31. Of course they didn’t;
a. they expected subversives, supported and egged on by western imperialists;
b. they expected enemies of socialism;
c. they expected capitalist pigs.
d. They expected them.
32. But those flowers and candles opened their eyes and gave them ears to hear,
a. so that for a brief moment they saw these people as their neighbors and friends, family members and fellow socialists.
b. And thus they couldn’t fire on them;
c. for how do you fire on yourself?
33. They saw them, as Jesus would have us see each other and God sees us all;
34. In his radical words God comes bearing candles and flowers, challenging us to see things differently.
a.
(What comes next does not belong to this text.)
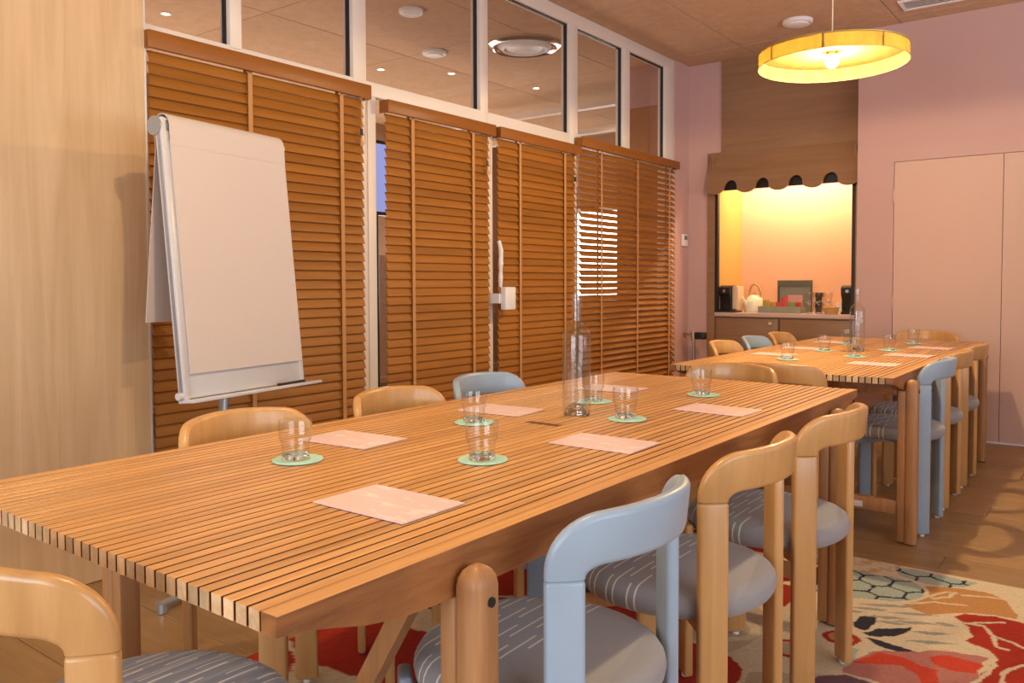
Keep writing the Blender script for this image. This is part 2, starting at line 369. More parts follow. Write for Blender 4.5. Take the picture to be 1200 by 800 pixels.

Accept the challenge: the next time you see a Mexican working,
i. Treat her as you would a citizen rather than a criminal.
b. The next time you see a Muslim praying
i. see him as a person of faith rather than a foreign terrorist.
c. The next time you see a homeless man begging
i. ask yourself what difference it would make to you
1. if they were your friends, your neighbors or members of your family.
ii. Because they are. We just don’t see it yet.
35. Were we to, and were we to see to it, that more and more saw it too,
36. I cannot help but think that atrocities such as the one we saw in Germany this past week, and have seen again and again and again through out history would cease.
a. For when we do, we glimpse the world the way God sees it;
i. we glimpse the kingdom, and for that moment,
ii. the Father’s perfect love,
iii. which does not see the world as divided into us and them, makes us perfect too.